Elle confie : "J’ai commencé il y a quelques mois à vivre une anxiété envahissante. Insomnie, crises de larmes, émotions à fleur de peau, difficulté à penser à quoi que ce soit d’autre qu’un avenir sombre. Je suis parfois incapable de profiter du moment présent, ou d’apprécier pleinement le bonheur de te voir grandir sans avoir peur en même temps".
"Léon, l’avenir m’inquiète, et le présent me révolte. Mais je ne regrette pas de t’avoir mis au monde. Nous avons fait le pari que ta vie vaudrait la peine d’être vécue malgré tout, et que le monde se porterait mieux avec que sans toi. (…) En tant que mère, je vis beaucoup de culpabilité de ne pas pouvoir te garantir un environnement sain pour y grandir et peut-être y avoir ta propre famille un jour, si tu veux. Je n’ai pas de contrôle sur tout, mais je peux te faire certaines promesses.
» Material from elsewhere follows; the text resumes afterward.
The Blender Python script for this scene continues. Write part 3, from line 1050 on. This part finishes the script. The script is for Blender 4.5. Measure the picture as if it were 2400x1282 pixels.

Je vais poursuivre les choix quotidiens visant à réduire l’impact de notre famille, bien que je reconnaisse que les actions individuelles ne suffisent pas et n’ont jamais suffi. (…) Je vais résister de mon mieux à la destruction du monde par la désobéissance civile", ajoute-t-elle.
Comme Geneviève Dorval l’indique sur Facebook, diffuser cette lettre avant de la transmettre à son enfant lorsqu’il sera en mesure de la lire et de la comprendre est une manière de faire "son coming out d’écoanxieuse". Il s’agit pour elle, d’un véritable manifeste personnel.